On sait ce que cela veut dire : le " principe du pays d'origine " permettrait à toute entreprise européenne de venir traiter des marchés en France selon les lois de son pays. Cette disposition porterait un coup très dur, en premier lieu aux artisans et PME, qui seraient ainsi confrontés à la concurrence d'entreprises qui interviendraient, sans aucun contrôle, avec des salariés soumis seulement aux lois sociales et salaires de leurs pays. On imagine sans mal les dégâts que provoqueraient l'adoption d'un tel principe sur l'emploi et les revenus des travailleurs qu'ils soient salariés ou qu'ils soient petits patrons ou travailleurs indépendants.
Tous les partisans du projet de Constitution européenne ont approuvé la directive : tous les chefs d'Etats lors de différents sommets ; Jacques Chirac était présent lorsque, le 25 novembre dernier, le Conseil européen a demandé que cette directive bénéficie " d'une priorité absolue " ; tous les députés européens, hormis les députés communistes et les verts nordiques qui ont voté contre, ont donné un premier avis très favorable le 13 février 2003 ; les membres de la Commission de Bruxelles ont approuvé la directive à l'unanimité le 13 janvier 2004, parmi eux Michel Barnier, aujourd'hui ministre des affaires étrangères et aussi Pascal Lamy.
C'est dire si le débat que vous organisez, en catastrophe, aujourd'hui n'est qu'un débat de dupes et de totale duplicité.
Aucun de ceux qui prônent aujourd'hui le oui à la Constitution européenne, aucun Chef d'Etat, ou même le Président de la République, n'ont demandé le retrait de cette directive dangereuse et scélérate.
Pire, il semble même que le gouvernement français se prépare à anticiper. En effet, un rapport " Cahusac-Kramatz " commandé par Messieurs Jean-Louis Borloo et Nicolas Sarkozy, se référant directement à la directive propose la suppression des règlements professionnels existants.
Et pour cause : le fondement même de cette réforme est inscrit dans le processus de Lisbonne qui prône la mise en uvre d'une stratégie visant à supprimer les obstacles à la libre circulation des services. Depuis 2000, quelles sont les voix qui se sont élevées pour dénoncer cette fuite en avant vers le règne de la concurrence sauvage ?

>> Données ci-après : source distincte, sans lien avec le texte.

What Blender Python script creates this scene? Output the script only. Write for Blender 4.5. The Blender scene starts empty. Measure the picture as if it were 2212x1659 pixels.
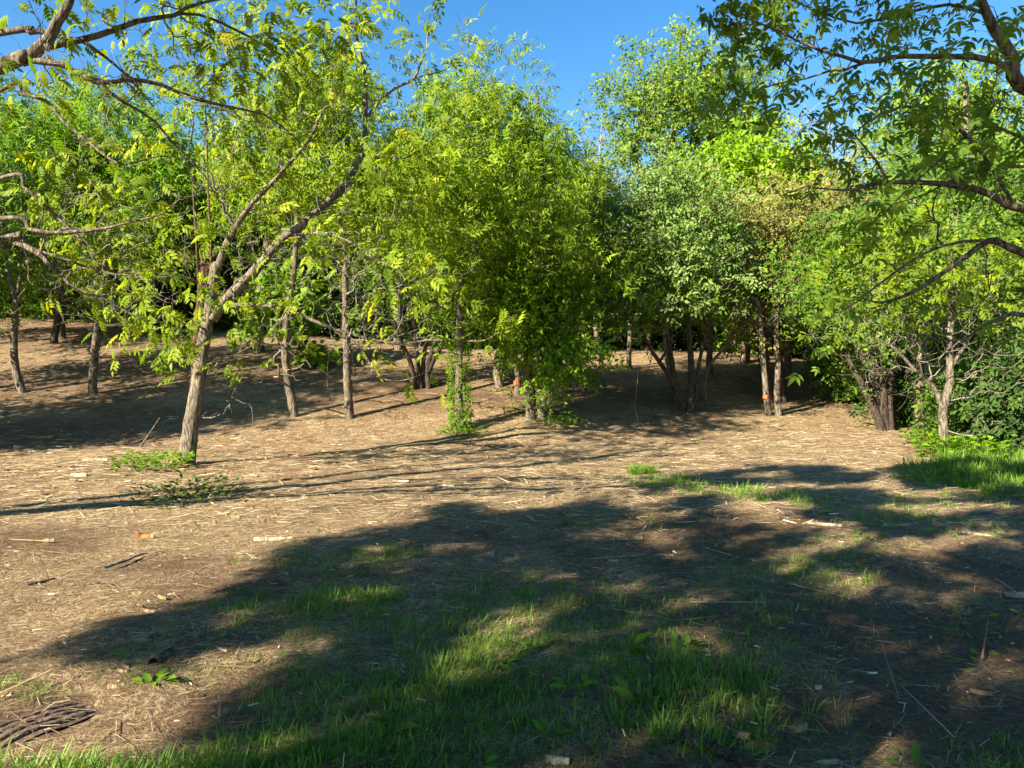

En réalité, votre volte-face n'est qu'une position de circonstance. A quelques semaines du référendum sur le traité de Constitution européenne, les partisans du oui tentent coûte que coûte d'éteindre l'incendie provoqué dans l'opinion par cette nouvelle offensive de la loi d'airain du marché, de la suprématie du profit financier sur le social et sur le développement humain. Il faut rassurer, temporiser et surtout éviter que la filiation soit établie entre le contenu de la directive Bolkestein et les principes majeurs de la Constitution européenne. La crainte de voir notre peuple se saisir du bulletin NON pour sanctionner l'échec d'une construction purement marchande de l'Europe oblige à bien des contorsions.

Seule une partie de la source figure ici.